Integrated three-dimensional characterization of reactive phase formation and coarsening during isothermal annealing of metastable Zn–3Mg–4Al eutectic

Abstract Microstructural instabilities associated with a metastable lamellar eutectic when exposed to an elevated temperature were analyzed in a Zn − 3 Mg − 4Al alloy as a model system. X-ray diffraction and scanning electron microscopy showed that annealing at a temperature 43 K below the equilibrium eutectic temperature converted the metastable ternary MgZn2/η-Zn/β-ZnAl eutectic to a stable mixture of Mg2Zn11/η-Zn/α-Al. 3D EBSD suggested that supersaturation of η-Zn with Mg and Al eased difficulties in nucleation of Mg2Zn11 and α-Al at the MgZn2/η-Zn phase interfaces.

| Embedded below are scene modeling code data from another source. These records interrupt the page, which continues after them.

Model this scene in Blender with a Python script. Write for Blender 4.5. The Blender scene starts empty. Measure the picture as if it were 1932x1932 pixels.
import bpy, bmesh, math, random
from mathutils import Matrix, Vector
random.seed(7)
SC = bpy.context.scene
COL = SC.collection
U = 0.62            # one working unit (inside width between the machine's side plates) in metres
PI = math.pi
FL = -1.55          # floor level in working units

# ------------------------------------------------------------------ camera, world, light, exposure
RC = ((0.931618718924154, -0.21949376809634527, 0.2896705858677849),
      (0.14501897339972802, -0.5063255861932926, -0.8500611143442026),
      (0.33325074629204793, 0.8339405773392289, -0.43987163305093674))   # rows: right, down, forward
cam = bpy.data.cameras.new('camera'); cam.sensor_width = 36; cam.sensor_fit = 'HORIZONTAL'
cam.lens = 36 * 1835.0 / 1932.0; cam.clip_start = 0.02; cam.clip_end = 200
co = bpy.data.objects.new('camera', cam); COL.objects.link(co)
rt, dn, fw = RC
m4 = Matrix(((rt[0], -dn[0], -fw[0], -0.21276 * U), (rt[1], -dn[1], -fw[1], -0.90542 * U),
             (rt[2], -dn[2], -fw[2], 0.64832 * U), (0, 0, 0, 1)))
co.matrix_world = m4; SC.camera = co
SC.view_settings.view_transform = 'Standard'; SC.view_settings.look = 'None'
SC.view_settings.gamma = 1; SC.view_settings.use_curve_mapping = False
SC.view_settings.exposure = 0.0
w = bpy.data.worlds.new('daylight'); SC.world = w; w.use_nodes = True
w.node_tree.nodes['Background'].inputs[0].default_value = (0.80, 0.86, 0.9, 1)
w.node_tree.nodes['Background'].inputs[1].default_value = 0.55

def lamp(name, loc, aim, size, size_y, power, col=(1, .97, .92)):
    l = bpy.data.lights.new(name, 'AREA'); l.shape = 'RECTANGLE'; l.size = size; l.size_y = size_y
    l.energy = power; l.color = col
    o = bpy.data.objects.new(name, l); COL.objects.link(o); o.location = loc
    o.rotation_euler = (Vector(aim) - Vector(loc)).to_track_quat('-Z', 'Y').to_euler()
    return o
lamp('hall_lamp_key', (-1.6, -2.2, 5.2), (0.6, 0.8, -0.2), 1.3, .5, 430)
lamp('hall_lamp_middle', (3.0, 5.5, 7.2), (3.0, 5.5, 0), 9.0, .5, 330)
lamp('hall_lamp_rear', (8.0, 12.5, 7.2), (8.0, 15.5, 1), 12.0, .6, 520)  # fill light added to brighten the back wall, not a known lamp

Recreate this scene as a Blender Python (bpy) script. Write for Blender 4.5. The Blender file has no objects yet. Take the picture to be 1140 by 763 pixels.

Quasi-in-situ X-ray nanotomography revealed that a reactive diffusion process prevailed in an early stage of annealing leading to rapid consumption of MgZn2 for growth of Mg2Zn11 and concomitant thinning and pinch-off of η-Zn lamellae. The reactive diffusion process also brought about significant and quantifiable changes in the topological characteristics of the η-Zn phase at remarkably shorter time scales compared to Rayleigh instability and Ostwald ripening mechanisms. The present results provide fresh insights on the short-term annealing effects on metastable eutectics, with relevance to structural evolution in additive manufacturing.